═══ Recorded information

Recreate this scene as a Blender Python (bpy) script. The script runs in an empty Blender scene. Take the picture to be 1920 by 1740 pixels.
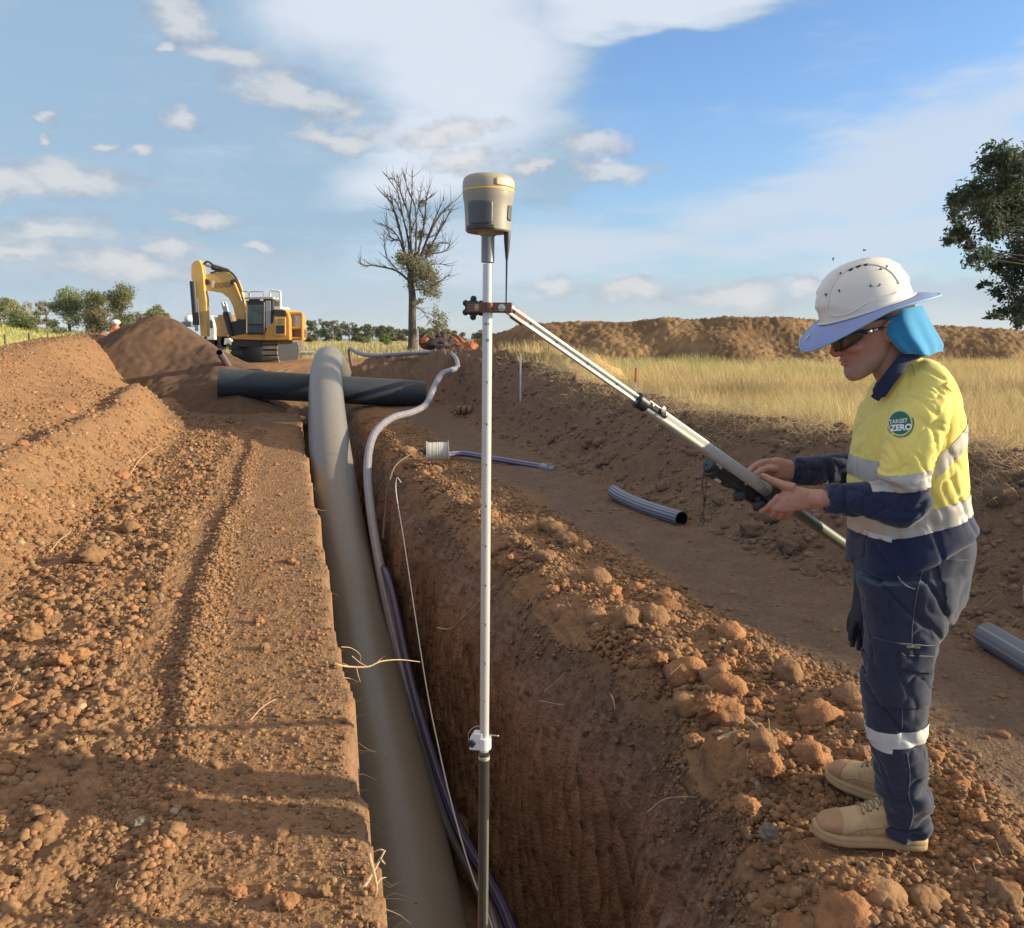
import bpy, bmesh, math, random
import numpy as np
from mathutils import Vector, Matrix, Euler
R = math.radians
random.seed(7); rng = np.random.default_rng(11)
sc = bpy.context.scene
COL = sc.collection

# ---------------------------------------------------------------- camera
FPX, PITCH, CAMZ = 1550.0, R(8.6), 1.6
cam = bpy.data.cameras.new('camera'); camo = bpy.data.objects.new('camera', cam); COL.objects.link(camo)
cam.sensor_width = 36; cam.sensor_fit = 'HORIZONTAL'; cam.lens = 36*FPX/1920
cam.clip_start = .05; cam.clip_end = 20000
camo.location = (0, 0, CAMZ); camo.rotation_euler = (R(90)-PITCH, 0, 0)
sc.camera = camo
CP, SP = math.cos(PITCH), math.sin(PITCH)
def ray(px, py):
    a = (px-960)/FPX; b = (870-py)/FPX
    return Vector((a, CP+b*SP, -SP+b*CP))
def P(px, py, Y):                      # a landmark of the photo taken to the vertical plane at distance Y
    d = ray(px, py); return Vector((0, 0, CAMZ)) + d*(Y/d.y)
def PG(px, py, z=0.0):                 # to the level z
    d = ray(px, py); return Vector((0, 0, CAMZ)) + d*((z-CAMZ)/d.z)
def M2(px, Y): return px/FPX*Y*1.03    # pixels to metres near Y

# ---------------------------------------------------------------- light
SUN_EL, SUN_AZ = R(15.2), R(95)        # azimuth from +Y towards +X
sun_dir = Vector((math.sin(SUN_AZ)*math.cos(SUN_EL), math.cos(SUN_AZ)*math.cos(SUN_EL), math.sin(SUN_EL)))
sl = bpy.data.lights.new('sun', 'SUN'); sl.energy = 4.7; sl.angle = R(.6); sl.color = (1, .84, .57)
so = bpy.data.objects.new('sun', sl); COL.objects.link(so)
so.rotation_euler = (-sun_dir).to_track_quat('-Z', 'Y').to_euler()
sc.view_settings.view_transform = 'Standard'; sc.view_settings.look = 'None'
EXPO = .78; sc.view_settings.exposure = EXPO; sc.view_settings.gamma = 1

# ---------------------------------------------------------------- world: sky texture with clouds by direction
wd = bpy.data.worlds.new('World'); sc.world = wd; wd.use_nodes = True
nt = wd.node_tree; nt.nodes.clear()
def N(t, **k):
    n = nt.nodes.new(t)
    for a, b in k.items(): setattr(n, a, b)
    return n
def MA(op, a, b=None, clamp=False):
    n = N('ShaderNodeMath', operation=op); n.use_clamp = clamp
    for i, v in enumerate((a, b)):
        if v is None: continue
        if isinstance(v, (int, float)): n.inputs[i].default_value = v
        else: nt.links.new(v, n.inputs[i])
    return n.outputs[0]
def SS(v, lo, hi):
    n = N('ShaderNodeMapRange', interpolation_type='SMOOTHSTEP'); nt.links.new(v, n.inputs[0])
    n.inputs[1].default_value = lo; n.inputs[2].default_value = hi; return n.outputs[0]
sky = N('ShaderNodeTexSky', sky_type='NISHITA'); sky.sun_disc = False
sky.sun_elevation = SUN_EL; sky.sun_rotation = SUN_AZ; sky.air_density = 1.0; sky.dust_density = 1.0; sky.ozone_density = 2.5
tc = N('ShaderNodeTexCoord'); sep = N('ShaderNodeSeparateXYZ'); nt.links.new(tc.outputs['Generated'], sep.inputs[0])
az = MA('ARCTAN2', sep.outputs[0], sep.outputs[1]); el = MA('ARCSINE', sep.outputs[2])
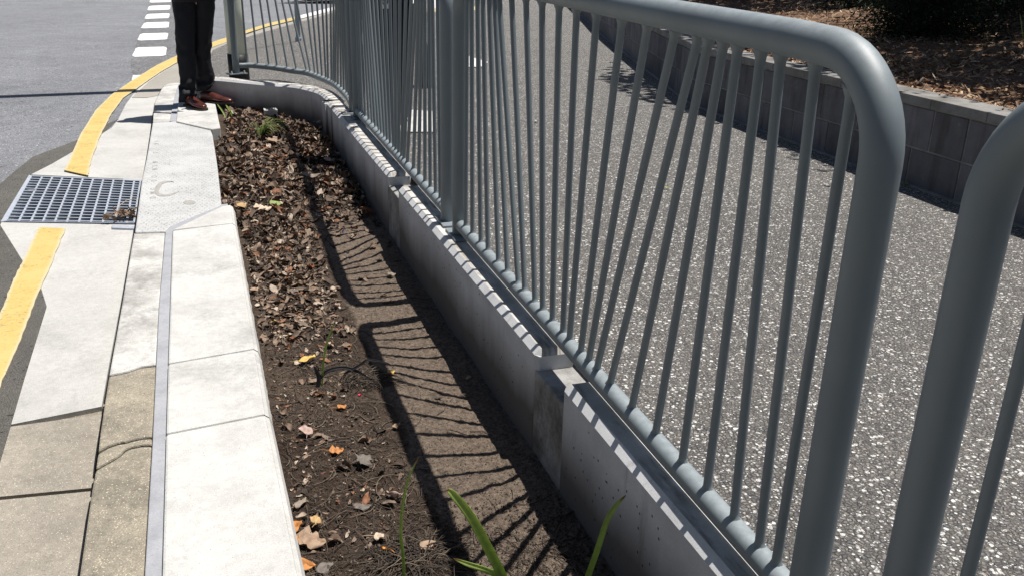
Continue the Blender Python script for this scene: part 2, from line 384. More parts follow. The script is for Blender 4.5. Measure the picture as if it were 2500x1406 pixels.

══════

From the opening line of the listing above through the line bearing "COL = sc.collection", repeat each line exactly. Drop every picture.

Recreate this scene as a Blender Python (bpy) script. The script runs in an empty Blender scene. Take the picture to be 1920 by 1740 pixels.
import bpy, bmesh, math, random
import numpy as np
from mathutils import Vector, Matrix, Euler
R = math.radians
random.seed(7); rng = np.random.default_rng(11)
sc = bpy.context.scene
COL = sc.collection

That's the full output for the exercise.